There is some apprehension among instructors on how long this changed mindset will last, however.

When Marines hit the fleet and “senior lance corporals” are put off by these new and relatively free-thinking privates, things might change.

“It’s going to be a culture shock because you’re going to have the dude who has however many years of experience beforehand and this new and upcoming thing,” said Sgt. Austin Richey, a course instructor.

“There will probably be some tension where the senior lance corporals or NCOs are going to be like, ‘I know more than you, I’ve been on deployment,’ and these guys are coming straight out their basic infantry course straight off knowing just as much if not more,” he said.

In addition to the worry their new attitude will be beaten out of them in the fleet, instructors said they are worried Marines’ skills will go to waste if they are put into very basic 0311 roles, which normally are handed out to Marines straight from the School of Infantry.

To help protect these young Marines, they were sent to the fleet in the platoons they trained with at the Infantry Marine Course.

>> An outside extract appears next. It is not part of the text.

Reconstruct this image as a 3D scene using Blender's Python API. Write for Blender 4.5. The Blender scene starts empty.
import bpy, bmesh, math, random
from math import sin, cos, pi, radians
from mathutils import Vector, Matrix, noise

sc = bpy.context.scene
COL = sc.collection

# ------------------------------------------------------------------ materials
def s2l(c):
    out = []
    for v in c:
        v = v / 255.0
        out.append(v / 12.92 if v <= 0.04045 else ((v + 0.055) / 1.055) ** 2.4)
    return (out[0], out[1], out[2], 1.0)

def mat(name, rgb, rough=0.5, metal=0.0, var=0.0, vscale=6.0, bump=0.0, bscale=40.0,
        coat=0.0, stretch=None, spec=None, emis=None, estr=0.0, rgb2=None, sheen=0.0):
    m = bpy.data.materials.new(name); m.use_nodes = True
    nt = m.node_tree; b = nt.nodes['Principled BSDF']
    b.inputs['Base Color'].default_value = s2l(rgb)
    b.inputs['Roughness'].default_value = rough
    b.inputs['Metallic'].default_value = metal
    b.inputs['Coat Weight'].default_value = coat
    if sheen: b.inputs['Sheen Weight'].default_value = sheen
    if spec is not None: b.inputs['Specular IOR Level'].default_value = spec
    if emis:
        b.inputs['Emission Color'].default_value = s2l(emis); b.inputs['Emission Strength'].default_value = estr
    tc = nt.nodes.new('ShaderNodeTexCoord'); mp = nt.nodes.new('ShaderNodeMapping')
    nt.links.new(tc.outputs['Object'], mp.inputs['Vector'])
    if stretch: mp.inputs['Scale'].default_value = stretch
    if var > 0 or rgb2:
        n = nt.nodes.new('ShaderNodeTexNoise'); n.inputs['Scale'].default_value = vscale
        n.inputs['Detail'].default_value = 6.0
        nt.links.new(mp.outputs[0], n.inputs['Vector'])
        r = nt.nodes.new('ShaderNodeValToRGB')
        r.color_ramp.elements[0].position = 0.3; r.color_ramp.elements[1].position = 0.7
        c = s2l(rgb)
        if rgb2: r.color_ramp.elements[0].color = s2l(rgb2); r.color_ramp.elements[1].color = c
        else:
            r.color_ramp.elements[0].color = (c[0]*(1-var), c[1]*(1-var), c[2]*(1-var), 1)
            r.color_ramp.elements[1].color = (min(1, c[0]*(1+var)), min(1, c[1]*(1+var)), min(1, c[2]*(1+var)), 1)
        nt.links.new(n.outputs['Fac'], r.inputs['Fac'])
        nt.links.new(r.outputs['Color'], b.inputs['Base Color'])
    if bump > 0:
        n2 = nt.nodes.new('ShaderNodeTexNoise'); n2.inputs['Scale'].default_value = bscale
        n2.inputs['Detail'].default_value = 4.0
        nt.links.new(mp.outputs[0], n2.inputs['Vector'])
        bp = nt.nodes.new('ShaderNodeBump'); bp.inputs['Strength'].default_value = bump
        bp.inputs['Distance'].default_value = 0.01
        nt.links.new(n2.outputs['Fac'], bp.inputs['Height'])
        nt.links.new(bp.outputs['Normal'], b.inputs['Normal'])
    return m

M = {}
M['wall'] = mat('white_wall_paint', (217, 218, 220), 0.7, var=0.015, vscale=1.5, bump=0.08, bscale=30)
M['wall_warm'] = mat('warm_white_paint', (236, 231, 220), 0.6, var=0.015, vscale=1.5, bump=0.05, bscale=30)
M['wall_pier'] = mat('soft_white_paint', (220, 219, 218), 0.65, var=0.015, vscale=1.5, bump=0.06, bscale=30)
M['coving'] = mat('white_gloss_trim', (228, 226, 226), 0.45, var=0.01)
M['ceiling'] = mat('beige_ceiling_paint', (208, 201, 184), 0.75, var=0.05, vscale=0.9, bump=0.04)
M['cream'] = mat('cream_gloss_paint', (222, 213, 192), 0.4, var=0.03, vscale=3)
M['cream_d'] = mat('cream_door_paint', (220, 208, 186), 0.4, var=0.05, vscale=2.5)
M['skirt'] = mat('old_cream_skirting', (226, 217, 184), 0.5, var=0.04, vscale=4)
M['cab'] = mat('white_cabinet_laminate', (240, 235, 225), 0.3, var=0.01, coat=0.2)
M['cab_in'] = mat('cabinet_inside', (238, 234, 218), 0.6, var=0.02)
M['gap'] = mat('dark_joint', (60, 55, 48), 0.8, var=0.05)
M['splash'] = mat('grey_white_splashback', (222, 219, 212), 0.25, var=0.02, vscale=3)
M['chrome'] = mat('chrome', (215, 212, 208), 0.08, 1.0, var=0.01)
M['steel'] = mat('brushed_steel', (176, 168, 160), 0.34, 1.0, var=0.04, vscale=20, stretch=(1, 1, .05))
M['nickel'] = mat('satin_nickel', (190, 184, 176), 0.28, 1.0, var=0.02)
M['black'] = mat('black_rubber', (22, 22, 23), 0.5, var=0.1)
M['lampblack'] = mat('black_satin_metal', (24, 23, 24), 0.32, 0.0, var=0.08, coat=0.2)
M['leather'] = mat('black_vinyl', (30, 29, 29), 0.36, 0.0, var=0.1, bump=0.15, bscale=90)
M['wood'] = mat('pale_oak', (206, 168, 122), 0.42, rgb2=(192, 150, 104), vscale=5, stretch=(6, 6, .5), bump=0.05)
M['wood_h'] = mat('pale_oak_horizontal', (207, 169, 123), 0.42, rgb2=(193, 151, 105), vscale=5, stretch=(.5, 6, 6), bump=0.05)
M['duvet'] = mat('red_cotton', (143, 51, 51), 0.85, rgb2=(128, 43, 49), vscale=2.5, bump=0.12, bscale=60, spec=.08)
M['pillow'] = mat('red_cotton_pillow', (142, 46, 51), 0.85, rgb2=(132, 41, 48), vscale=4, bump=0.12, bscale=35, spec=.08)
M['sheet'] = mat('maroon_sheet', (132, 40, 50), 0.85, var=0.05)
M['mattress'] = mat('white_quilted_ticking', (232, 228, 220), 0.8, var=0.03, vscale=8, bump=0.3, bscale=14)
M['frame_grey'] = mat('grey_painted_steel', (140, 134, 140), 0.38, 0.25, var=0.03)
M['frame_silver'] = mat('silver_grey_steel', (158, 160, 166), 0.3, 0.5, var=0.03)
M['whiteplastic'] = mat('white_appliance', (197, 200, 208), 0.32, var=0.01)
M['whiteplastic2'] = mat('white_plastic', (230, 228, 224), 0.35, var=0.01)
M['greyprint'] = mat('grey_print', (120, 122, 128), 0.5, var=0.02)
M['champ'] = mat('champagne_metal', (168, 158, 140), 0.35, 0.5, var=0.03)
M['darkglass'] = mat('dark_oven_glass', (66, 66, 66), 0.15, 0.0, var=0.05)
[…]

One platoon was sent to 2nd Battalion, 5th Marines, on Camp Pendleton, California; one to 1st Battalion, 3rd Marines, on Marine Corps Base Hawaii; and one to 1st Battalion, 2nd Marines, on Camp Lejeune, North Carolina.

The three battalions are slated to be part of the Marine Corps’ experiment with the Marine littoral regiment and taking a close look at the “arms room” concept that may see the Corps ditching its weapons companies.

There, Marines ideally will be used based on their skill-sets rather than just as basic rifleman, the leaders said. But it is still left to be seen, especially once they are no longer under Infantry Marine Course leadership.

Also, still to be seen is how dedicated the Marine Corps will be to the long-term adaptation of the extended course.

The current course is set to become the standard infantry training course by 2023, coinciding with the plan to consolidate infantry military occupational specialties.

But the course will require significantly more instructors to make it work.

“For the most part, if were to run it as is with the instructor cadre as is, is this sustainable? Maybe,” said Sgt. Preston Bundash, one of the course instructors. “But if we can get more instructors involved and we get all the support we can … Yes. We just have to beef it up a little more.”

Marines move through the course with 14 students assigned to one sergeant or staff sergeant instructor acting as a pseudo squad leader, a far cry from the past where roughly 300 students would be handed to just a handful of instructors.

“At the moment it’s just a lot,” Bundash said. “Sometimes you’re spending anywhere from 12 to 72 hours straight with these guys.”

To make the course work Corps-wide, the two schoolhouses would have to add 80 instructors.

To tempt more Marines to leave the fleet, the Corps is considering returning the combat instructor billet back to a special duty assignment, comparable to drill instructors, rather than the tier 1 screenable billet it is currently.

The change would make instructors eligible for another $150 in special duty assignment pay a month and would increase the priority of combat instructors for manpower purposes.

Ultimately, the Corps will have to commit to paying more money to move Marines through infantry school to the fleet at a slower rate.

The Corps also has more fine tuning to do as it evaluates the data and builds the final course form.

Brig. Gen. Jason Morris, the commander of Training Command, said the Corps may eventually extend the course to 18 weeks so that Marines can get more time on heavy machine guns and potentially more amphibious training.

“It will grow and iterate and change and develop overtime,” Morris said.

Burkhardt, standing next to the pool watching a squad of Marines perform their final Infantry Marine Course evaluation, said he hopes to get the Marines into the ocean for their water training in a future iteration of the course.

He also knows his work is just beginning.

“If the course is exactly the same in 10 years, we failed,” Burkhardt said.

Editor’s note: This story has been updated to say that the capstone event took place in April, and that Brig. Gen. Jason Morris is the commander of Training Command, not Training and Education Command.